A comedic hit that takes aim at corruption, capitalism, politics and corporate greed, “Urinetown: the Musical,” brought PEA audiences to riotous applause during three recent sold-out performances.

“What is wonderfully liberating about this work is that discomfort is valued,” co-directors Rob Richards and Lauren Josef wrote in the program. It’s anyone’s guess if the directors’ intent is literal or tongue-in-cheek — the plot revolves around a firm called Urine Good Company which has banned private toilets and charges everyone to pee — but from the opening scene to the closer, “Urinetown” gripped Exeter audiences with wonderful music, powerful dance and a disturbing message, performed by an ensemble of 35 actors. At the end, just as audiences thought good would triumph over evil, the plot took another turn for the worse, proving that the musical’s title (called the “worst ever” by Little Sally, one of the play’s characters) was apt after all.

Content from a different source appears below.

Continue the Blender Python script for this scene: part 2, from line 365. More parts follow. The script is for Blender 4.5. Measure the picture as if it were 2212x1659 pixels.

“Urinetown” starred the following students: seniors Ruby DiCarlo, Harry Fitzgerald, Ian Johnson, Jasmine Lee, Billy O’Handley, Daisy Tichenor; uppers Gillian Allou, Ingrid Bergill, Gwyneth Crossman, Alayna D’Amico, Kate Denny, Miranda Derossi, Jacob Hunter, Reina Matsumoto, Inumidun Oyebode, Maddy Potter, Emeline Scales, Jack Stewart; lowers Santiago Adams, Beez Dentzer, Aiwen Desai, Lhamo Dixey, Jack Liu, Skye Newhall, Paula Perez-Glassner, Pepper Pieroni, Nick Schwarz, Liam Walsh, Blane Zhu; and preps Julia Dobbins, Yona Kruger, Hannah Lee, Sarah Nicholls and Katie Reid.

Faculty and students Oren Stern ’18, Lucas Stevens ’18 and Dylan Yin ’19 provided orchestral accompaniment.